75 year old man walked away from home after a family argument (Dec. 2004)
Assisted Phoenix PD with a ground search of the area near South Mountain and 27th Avenue. Man was later located in El Paso, Texas…got a ride to the bus depot and purchased a ticket to see family in Texas.

Deployed with AZ-TF1 to Katrina disaster in New Orleans, LA. (Sept. 2005)
Conducted search and rescue activities in New Orleans.

Deployed with AZ-TF1 to Rita Atlantic Hurricane in the Gulf Region (Sept. 2005)
Conducted search and rescue activities in Gulf Region.

5 year old girl upset with her Grandmother and ran out the front door of their home. Girl did not return after a short period of time and 911 was called. (Dec. 2005)
Assisted PD with a neighborhood search. Girl found 300' east of her home hiding under a parked car…had been there approx. 4 hours during winter months in her pajama shorts and no shirt.

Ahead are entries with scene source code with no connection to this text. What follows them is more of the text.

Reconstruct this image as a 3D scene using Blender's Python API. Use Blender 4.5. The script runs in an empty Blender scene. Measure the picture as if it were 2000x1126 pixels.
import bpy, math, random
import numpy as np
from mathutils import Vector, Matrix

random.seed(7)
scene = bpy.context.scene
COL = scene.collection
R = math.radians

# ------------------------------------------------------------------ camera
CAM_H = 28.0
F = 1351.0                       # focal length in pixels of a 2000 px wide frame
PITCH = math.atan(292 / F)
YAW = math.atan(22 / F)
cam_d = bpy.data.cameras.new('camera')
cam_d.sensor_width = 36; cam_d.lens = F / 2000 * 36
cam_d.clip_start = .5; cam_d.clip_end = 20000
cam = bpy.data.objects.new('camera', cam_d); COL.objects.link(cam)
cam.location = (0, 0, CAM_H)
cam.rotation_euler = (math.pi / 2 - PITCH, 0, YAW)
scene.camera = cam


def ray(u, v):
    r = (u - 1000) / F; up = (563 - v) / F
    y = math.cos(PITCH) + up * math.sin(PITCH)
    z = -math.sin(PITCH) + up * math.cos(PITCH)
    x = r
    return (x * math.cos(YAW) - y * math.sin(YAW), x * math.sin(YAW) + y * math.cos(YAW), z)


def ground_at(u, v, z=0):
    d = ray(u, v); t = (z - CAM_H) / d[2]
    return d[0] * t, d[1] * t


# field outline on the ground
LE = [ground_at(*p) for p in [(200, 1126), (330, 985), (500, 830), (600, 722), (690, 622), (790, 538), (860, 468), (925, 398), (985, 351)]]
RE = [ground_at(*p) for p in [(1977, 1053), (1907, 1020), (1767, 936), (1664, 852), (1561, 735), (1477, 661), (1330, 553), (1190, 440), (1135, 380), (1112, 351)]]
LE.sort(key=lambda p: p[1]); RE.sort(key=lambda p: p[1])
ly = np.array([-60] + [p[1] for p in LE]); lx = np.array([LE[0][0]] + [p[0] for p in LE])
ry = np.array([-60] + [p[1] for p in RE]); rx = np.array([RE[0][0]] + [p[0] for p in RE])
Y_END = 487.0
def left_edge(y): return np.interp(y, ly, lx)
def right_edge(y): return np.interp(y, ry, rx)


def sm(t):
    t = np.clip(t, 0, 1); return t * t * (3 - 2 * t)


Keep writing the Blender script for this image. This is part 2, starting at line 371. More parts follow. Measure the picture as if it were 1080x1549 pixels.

75 year old woman with Alzheimer's walked away from her north Phx home at approx. 2200 hours after an argument with her husband. (Sept. 2006)
Woman did not return so 911 was called early the next morning. As search teams (dogs and handlers) were searching the nearby golf course and side yards of homes a man 6 doors down approached one of our teams. He told us the missing woman was in his Mom's living room. She had apparently asked to spend the night with these neighbors and was returned home to her family by Phx PD.

13 year old girl ran away from home after drinking with friends. (2007)
Girl had been partying and ran away through the back gate of her home near 27th Ave. and Indian School. Phx PD's missing persons called for assistance in searching the neighborhood and the family residence. Girl found walking in an alley approx. ? mile from home. She may have been dropped off in this area by friends.

Assisted Avondale PD with a neighborhood search for a 6 year old boy. (Feb. 2008)
Mom stated boy was playing in the front yard and when she went to bring him inside she realized he was missing. Boy had actually been left at a mall in Phx and was in the custody of Phx PD. When Phx PD saw the story on the 10:00 PM news they called Avondale.

Deployed with AZ-TF1 to Gustav and Ike Atlantic Hurricanes (Sept. 2008)       Conducted search and rescue activities throughout Texas and US Gulf Region. Primary search activities centered on Galveston Island.

3 year old boy missing when playing at a paper recycling plant. (Dec. 2008)
Father worked at the plant and had returned during evening hours to pick up his wallet. Children were allowed to play in the plant yard and 3 year old son did not return with other siblings. Child found safe at the bottom of a 30' high x 75' long stack of baled and compressed paper.